What you should do: How many lines of the records hold the string "from"? Reply with the number alone.

Information provided:
──────────────────────────────
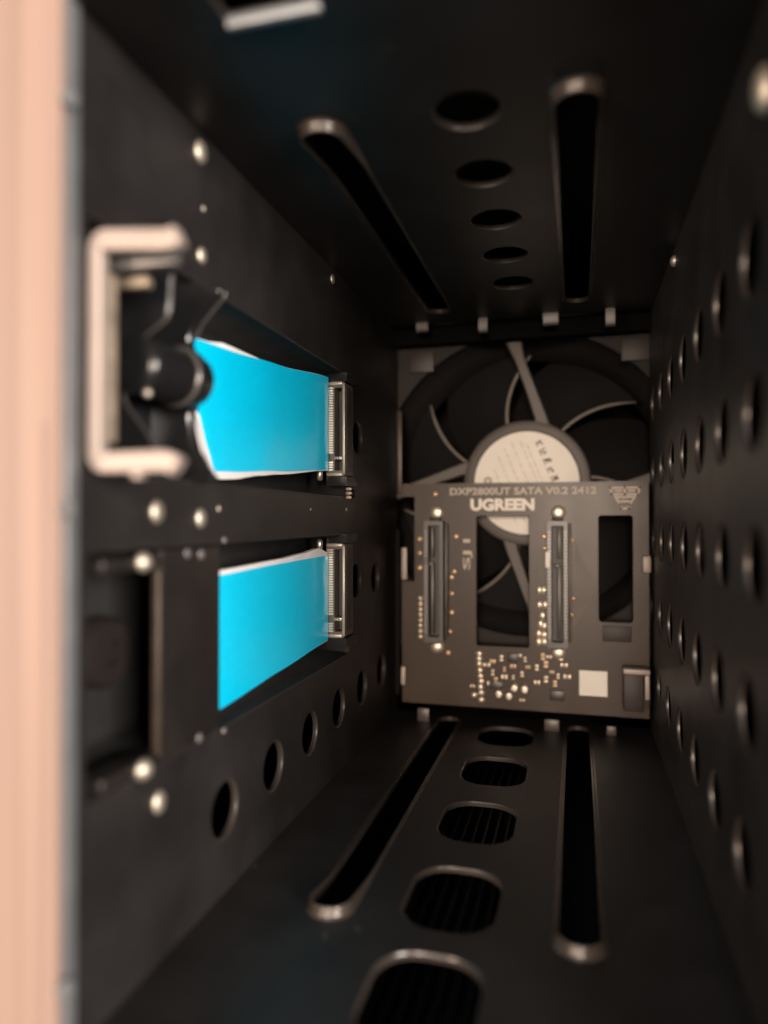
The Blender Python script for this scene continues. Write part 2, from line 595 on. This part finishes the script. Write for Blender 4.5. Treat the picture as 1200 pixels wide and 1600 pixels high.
──────────────────────────────
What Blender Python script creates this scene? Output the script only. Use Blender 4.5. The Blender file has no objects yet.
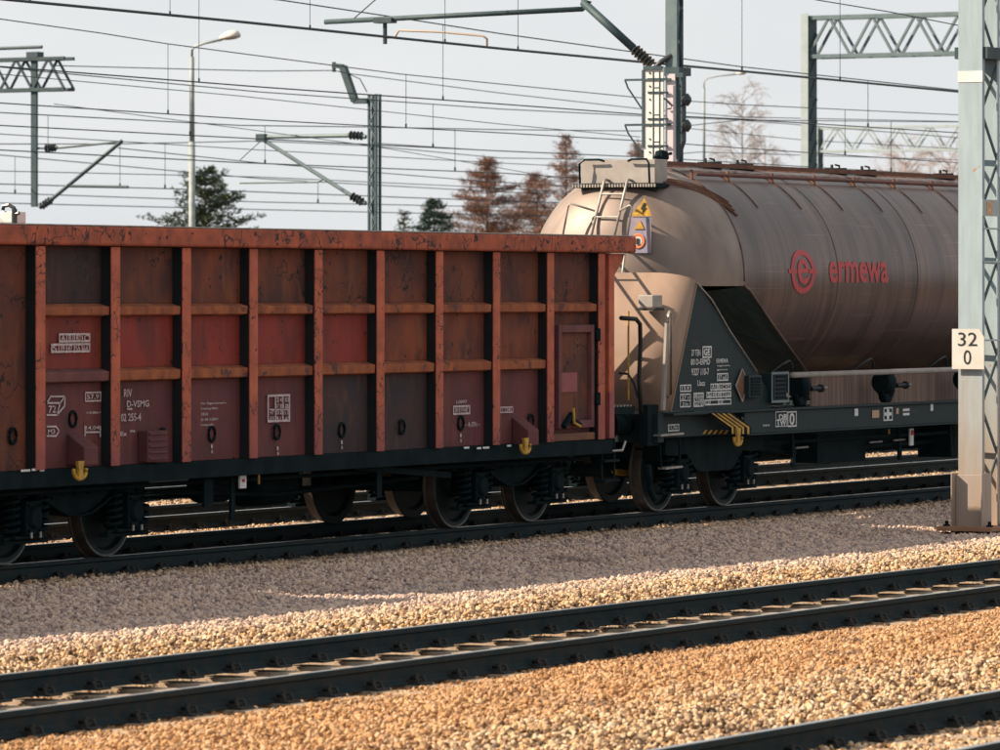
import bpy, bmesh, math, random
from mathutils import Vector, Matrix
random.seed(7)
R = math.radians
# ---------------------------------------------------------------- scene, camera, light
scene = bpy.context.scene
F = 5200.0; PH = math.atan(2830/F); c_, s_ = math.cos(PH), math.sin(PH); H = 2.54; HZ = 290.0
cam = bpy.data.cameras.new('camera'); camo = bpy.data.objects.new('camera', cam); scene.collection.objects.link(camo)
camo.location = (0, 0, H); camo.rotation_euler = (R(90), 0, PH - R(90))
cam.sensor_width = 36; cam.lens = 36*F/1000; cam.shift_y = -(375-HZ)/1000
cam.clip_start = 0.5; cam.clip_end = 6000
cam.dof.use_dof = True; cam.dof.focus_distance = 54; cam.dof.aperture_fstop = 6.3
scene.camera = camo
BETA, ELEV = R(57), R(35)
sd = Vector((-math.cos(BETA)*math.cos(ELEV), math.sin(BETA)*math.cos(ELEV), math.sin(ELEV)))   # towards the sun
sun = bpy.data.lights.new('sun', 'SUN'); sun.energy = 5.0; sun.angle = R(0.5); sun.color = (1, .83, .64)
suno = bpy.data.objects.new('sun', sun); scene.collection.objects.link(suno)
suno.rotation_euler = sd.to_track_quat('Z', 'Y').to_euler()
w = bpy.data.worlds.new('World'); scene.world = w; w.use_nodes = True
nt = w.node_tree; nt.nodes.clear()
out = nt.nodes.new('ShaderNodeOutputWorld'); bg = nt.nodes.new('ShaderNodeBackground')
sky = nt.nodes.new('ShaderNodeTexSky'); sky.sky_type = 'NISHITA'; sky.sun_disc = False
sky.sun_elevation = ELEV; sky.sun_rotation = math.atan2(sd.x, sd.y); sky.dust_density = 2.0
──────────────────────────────
Expected answer: 2